Viel zu lange liegt der letzte Besuch in der Friedrichstraße in Berlin-Kreuzberg zurück. Dabei gibt hier es so viel Neues zu entdecken und womöglich zu berichten: Das Nobelhart & Schmutzig erfindet sich in diesen Tagen neu und stellt viele der klassischen Fine-Dining-Paradigmen auf den Kopf. So halbiert sich der Preis für das Menü seit April 2024! Gleichzeitig reduziert sich auch die Anzahl der Gänge deutlich. Jüngst verkündete das Restaurant rund um Wirt Billy Wagner zudem, dass Micha Schäfer, der seit dem Start 2015 als Küchenchef fungierte, diesen Titel nun aufgibt und sich eher der kulinarischen Leitung widmet.
An diesem Abend im April steht eine Speisefolge mit fünf Gängen auf der Karte, zum neuen Menüpreis von 115€. Zudem gibt es verschiedenen Positionen, dieses kompakte Menü noch weiter zu ergänzen:
- Brotzeit mit Roggensauerteigbrot von Florian Domberger (Olaf Schnelle)
- Radieschen / Bechamel / Meerrettich (Markus Heyermann)
- Käsespätzle / Röstzwiebeln (Stefan Raffe)l
- Weidehuhn / Porree / Koriandersaat (Lars Odefey)
- Röstmalz / Heidelbeere (Cholena de Koningh)
Die Ergänzungen (klar, wie wählen natürlich alle) beinhalten:
- Grüner Spargel / Wildkräuter (Juliane Winkler & Jens Halligalli) für 30,00 Euro
- Creme Caramel / Kamille (Maria Gimenez) für 20,00 Euro
Das neue Konzept trägt dem großen Problem vieler Sternerestaurants in Berlin (aber auch bundesweit) Rechnung: Die Gäste kommen nicht mehr ganz so zahlreich, zumindest weniger planbar und verlässlich. Die Umbrüche, die dieser Wandel ausgelöst hat, kann man an vielen neuen Ideen und Initiativen erkennen. So mutig wie die Reduktion des Menüpreises um 50% ist allerdings sonst keine.

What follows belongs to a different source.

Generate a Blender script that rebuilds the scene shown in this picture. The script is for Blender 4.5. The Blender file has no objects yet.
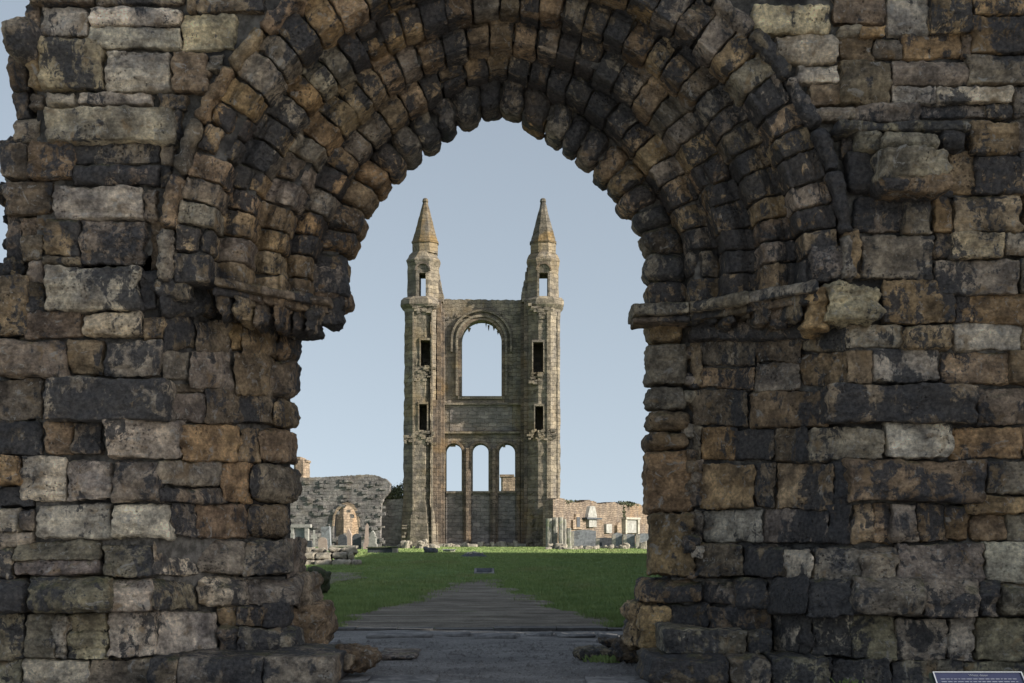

Allerdings: Das Nobelhart & Schmutzig kann das verkürzte Menü nun über zwei Seatings servieren, durch die Upgrades und die Option an mehrfach besetzen Plätzen am langen Tresen liegt hier viel Potenzial. Wenn dies am Ende dazu führt, dass die Spitzenküche so auch wieder zugänglicher für andere Zielgruppen wird, geht dieser Plan auf.
Kulinarisch tut er das. Der Start mit einer Brotzeit ist eine pure Produktschau ausgewählter Produzenten und ein geselliger Einstieg in den Abend. Genug Zeit um die Weine für den weiteren Verlauf zu besprechen und in der nach wie vor trubeligen Atmosphäre anzukommen. (Aus bekannten Gründen finden sich hier nur wenige Bilder der einzelnen Gänge).

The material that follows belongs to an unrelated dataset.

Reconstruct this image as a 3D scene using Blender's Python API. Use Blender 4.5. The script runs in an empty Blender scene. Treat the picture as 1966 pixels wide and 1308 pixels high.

Die Radieschen vermeintlich einfach, aber eben doch komplex mit zart schmelzender Bechamel und gebräunter Butter.
Der zusätzliche Gang mit dem grünen Spargel glänzt nicht nur durch exzellent Produkte (hier von Juliane Winkler), sondern auch durch eine intensive und tiefe grüne Sauce und die zahlreichen Wildkräuter.
Käsespätzle mit Röstzwiebeln sind eine Referenz für ein an Referenzen armes Gericht aus der süddeutschen Küche. Schlotzig aber fest, intensiv und üppig. Das Weidehuhn von Lars Odefey ist wie immer eine Freude, hier perfekt gebraten und saftig. Und auch die beiden Desserts machen große Freude. Kurzum: Auch in der verkürzten Zeit lassen sich viele Highlights erleben, das Konzept und die Liebe zu Produkt und Produzenten steht weiterhin klar im Fokus. Dieser klare Fokus, auch das ist beim Alten geblieben, bedingt aber auch die Absenz klassischer großer Saucen, komplexer Gartechniken oder Fermentationen – Purismus first. Und das durchaus im positivsten Sinne.
Wer doch etwas mehr Zeit mitgebracht hat, findet gemeinsam mit Billy Wagner bestimmt noch die eine oder andere Rarität im Weinkeller, um den Abend an der Theke noch etwas länger genießen zu können.
Ungeachtet des neuen Konzeptes konnte das Nobelhart & Schmutzig auch in der 2024er Edition der World´s Best Restaurant eine sehr guten 40. Platz erreichen. Lediglich das Restaurant Tim Raue liegt, aus deutscher Sicht, noch weiter vorne.